EXERCISE DESCRIPTION ▸
Begin at the first line of the data and copy each line through the one containing "ROTM = ROT.to_matrix()", that line included, with no pictures.

Items listed in a dataset:
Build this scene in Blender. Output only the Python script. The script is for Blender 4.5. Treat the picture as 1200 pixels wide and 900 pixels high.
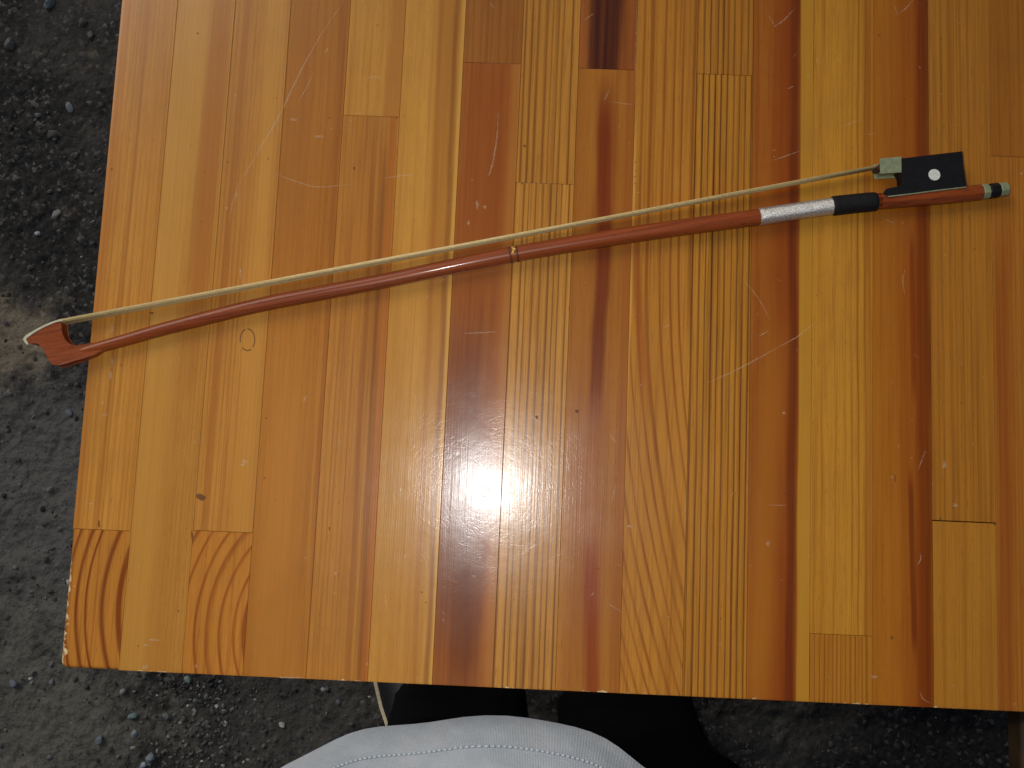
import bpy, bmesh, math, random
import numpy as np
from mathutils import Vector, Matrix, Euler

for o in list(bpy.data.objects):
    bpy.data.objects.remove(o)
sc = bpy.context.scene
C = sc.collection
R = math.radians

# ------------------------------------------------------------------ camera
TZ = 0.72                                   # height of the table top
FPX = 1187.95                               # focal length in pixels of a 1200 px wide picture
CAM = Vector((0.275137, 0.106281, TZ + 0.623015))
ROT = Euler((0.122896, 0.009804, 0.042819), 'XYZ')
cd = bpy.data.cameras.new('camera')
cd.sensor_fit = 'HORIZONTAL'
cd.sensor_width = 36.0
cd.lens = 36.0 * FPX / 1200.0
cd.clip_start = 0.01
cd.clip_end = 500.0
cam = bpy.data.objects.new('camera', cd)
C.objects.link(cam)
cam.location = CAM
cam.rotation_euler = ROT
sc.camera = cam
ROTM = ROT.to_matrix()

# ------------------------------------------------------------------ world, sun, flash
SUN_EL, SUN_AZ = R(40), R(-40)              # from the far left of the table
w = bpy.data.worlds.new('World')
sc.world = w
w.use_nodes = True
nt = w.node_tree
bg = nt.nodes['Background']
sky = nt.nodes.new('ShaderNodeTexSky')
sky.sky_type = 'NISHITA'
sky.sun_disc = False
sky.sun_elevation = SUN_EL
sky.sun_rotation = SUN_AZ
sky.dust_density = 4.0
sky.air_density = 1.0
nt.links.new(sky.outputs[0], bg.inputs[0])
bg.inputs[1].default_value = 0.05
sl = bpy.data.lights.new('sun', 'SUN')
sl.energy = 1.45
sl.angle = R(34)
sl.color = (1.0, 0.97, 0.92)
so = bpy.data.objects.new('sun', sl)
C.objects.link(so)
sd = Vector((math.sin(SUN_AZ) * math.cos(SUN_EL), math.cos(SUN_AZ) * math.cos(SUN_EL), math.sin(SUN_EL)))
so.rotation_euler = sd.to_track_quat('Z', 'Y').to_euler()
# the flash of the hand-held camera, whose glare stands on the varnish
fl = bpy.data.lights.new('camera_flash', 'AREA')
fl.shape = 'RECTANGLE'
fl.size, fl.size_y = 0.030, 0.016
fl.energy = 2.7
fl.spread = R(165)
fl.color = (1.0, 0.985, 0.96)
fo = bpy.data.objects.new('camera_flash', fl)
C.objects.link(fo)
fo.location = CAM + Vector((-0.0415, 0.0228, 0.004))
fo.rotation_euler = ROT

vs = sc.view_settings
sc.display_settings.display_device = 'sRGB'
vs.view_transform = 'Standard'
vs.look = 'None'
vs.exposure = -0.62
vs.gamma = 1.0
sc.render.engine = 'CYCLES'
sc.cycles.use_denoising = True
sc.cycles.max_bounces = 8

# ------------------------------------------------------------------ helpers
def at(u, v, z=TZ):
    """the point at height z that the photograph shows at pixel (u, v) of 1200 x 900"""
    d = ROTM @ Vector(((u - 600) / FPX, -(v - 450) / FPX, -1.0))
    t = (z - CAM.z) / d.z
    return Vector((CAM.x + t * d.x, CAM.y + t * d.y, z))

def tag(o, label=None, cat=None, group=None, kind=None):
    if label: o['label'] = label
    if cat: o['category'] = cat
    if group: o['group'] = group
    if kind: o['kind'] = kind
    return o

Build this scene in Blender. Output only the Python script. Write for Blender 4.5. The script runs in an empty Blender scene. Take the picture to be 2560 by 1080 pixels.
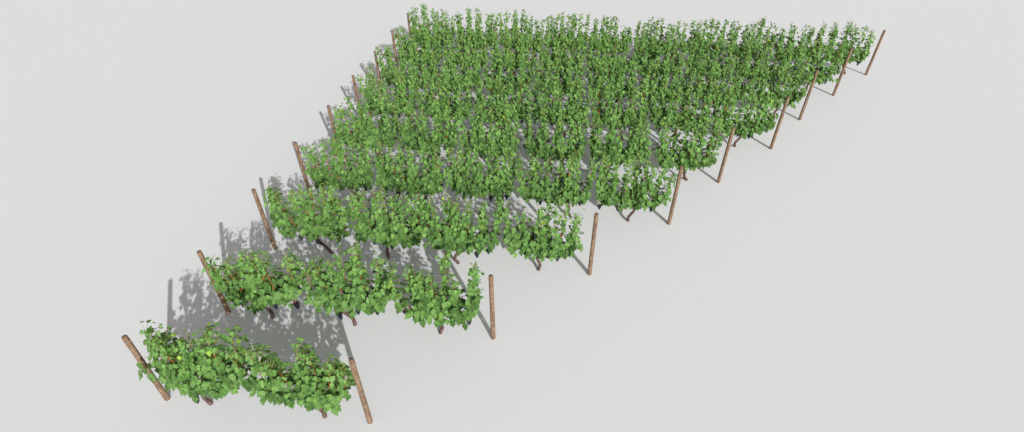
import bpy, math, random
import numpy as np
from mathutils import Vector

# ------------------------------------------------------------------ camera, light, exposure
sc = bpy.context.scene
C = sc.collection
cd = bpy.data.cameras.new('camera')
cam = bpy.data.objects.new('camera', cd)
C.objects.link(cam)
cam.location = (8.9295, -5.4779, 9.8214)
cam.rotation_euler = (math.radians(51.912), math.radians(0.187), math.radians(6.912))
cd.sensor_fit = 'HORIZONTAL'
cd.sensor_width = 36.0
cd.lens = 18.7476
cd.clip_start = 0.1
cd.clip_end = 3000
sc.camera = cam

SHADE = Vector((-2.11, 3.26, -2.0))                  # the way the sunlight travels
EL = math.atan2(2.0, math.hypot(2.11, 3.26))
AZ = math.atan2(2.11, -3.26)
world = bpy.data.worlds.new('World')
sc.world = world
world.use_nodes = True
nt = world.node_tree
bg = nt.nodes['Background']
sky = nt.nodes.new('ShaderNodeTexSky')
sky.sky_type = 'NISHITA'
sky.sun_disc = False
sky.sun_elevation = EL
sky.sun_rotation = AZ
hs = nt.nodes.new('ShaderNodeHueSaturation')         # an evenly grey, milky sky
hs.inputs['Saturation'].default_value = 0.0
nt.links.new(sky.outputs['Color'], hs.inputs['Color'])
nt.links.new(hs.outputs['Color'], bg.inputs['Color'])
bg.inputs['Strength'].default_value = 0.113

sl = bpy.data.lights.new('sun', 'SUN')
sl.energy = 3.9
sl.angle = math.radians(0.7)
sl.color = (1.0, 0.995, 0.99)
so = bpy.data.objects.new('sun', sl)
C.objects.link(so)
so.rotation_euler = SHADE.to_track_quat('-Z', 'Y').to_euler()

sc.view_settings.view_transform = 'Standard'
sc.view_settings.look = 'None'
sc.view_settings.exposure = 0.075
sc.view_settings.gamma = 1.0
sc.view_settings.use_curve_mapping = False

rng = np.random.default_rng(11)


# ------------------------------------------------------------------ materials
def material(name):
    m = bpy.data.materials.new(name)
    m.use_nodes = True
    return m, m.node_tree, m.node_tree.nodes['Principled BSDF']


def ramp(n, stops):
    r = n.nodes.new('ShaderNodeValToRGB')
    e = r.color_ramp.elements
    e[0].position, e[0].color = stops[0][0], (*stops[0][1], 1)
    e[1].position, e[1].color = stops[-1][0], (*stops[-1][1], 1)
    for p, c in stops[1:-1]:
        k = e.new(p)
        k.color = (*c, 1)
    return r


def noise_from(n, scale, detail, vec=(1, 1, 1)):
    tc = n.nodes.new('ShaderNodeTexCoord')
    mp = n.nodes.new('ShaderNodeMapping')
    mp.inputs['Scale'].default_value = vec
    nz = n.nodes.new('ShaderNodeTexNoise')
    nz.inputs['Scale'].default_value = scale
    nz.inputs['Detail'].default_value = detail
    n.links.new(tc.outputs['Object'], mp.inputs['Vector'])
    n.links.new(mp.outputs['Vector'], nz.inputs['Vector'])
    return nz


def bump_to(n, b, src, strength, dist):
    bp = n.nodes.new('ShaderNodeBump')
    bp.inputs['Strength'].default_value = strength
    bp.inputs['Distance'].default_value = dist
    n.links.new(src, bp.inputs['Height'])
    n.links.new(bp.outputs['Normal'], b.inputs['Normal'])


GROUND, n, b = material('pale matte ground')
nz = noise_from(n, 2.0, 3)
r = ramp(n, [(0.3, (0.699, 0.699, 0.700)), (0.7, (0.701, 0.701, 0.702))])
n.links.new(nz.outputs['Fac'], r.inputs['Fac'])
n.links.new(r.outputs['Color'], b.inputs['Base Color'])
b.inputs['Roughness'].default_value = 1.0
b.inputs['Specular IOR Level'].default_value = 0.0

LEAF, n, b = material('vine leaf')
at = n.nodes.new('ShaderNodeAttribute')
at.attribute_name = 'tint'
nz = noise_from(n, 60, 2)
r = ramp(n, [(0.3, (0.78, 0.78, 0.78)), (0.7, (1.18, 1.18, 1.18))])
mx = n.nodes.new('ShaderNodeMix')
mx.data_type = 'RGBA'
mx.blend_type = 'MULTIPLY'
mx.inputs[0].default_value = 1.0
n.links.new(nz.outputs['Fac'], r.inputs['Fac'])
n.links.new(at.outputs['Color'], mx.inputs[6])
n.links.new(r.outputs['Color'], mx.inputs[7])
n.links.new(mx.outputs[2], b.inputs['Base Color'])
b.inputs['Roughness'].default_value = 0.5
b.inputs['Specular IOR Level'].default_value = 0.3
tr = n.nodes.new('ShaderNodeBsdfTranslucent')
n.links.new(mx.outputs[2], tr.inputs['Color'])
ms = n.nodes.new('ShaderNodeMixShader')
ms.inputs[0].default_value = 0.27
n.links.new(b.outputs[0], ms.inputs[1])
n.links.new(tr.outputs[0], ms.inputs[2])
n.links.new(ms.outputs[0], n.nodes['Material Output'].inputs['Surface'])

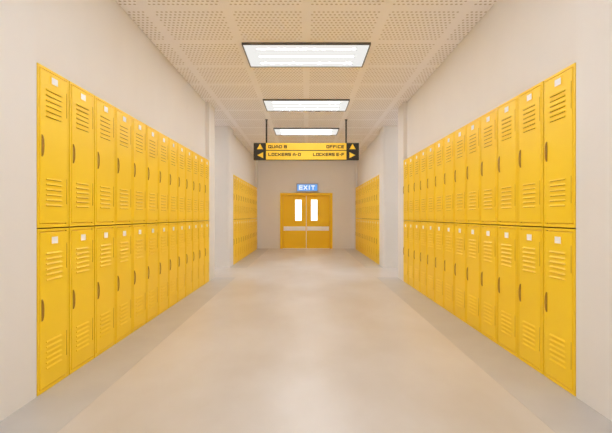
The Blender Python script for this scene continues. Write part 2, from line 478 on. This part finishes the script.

WRITTEN ANSWER ▸
Build this scene in Blender. Output only the Python script. The script is for Blender 4.5. Treat the picture as 1200 pixels wide and 900 pixels high.
import bpy, bmesh, math, random
import numpy as np
from mathutils import Vector, Matrix, Euler

for o in list(bpy.data.objects):
    bpy.data.objects.remove(o)
sc = bpy.context.scene
C = sc.collection
R = math.radians

# ------------------------------------------------------------------ camera
TZ = 0.72                                   # height of the table top
FPX = 1187.95                               # focal length in pixels of a 1200 px wide picture
CAM = Vector((0.275137, 0.106281, TZ + 0.623015))
ROT = Euler((0.122896, 0.009804, 0.042819), 'XYZ')
cd = bpy.data.cameras.new('camera')
cd.sensor_fit = 'HORIZONTAL'
cd.sensor_width = 36.0
cd.lens = 36.0 * FPX / 1200.0
cd.clip_start = 0.01
cd.clip_end = 500.0
cam = bpy.data.objects.new('camera', cd)
C.objects.link(cam)
cam.location = CAM
cam.rotation_euler = ROT
sc.camera = cam
ROTM = ROT.to_matrix()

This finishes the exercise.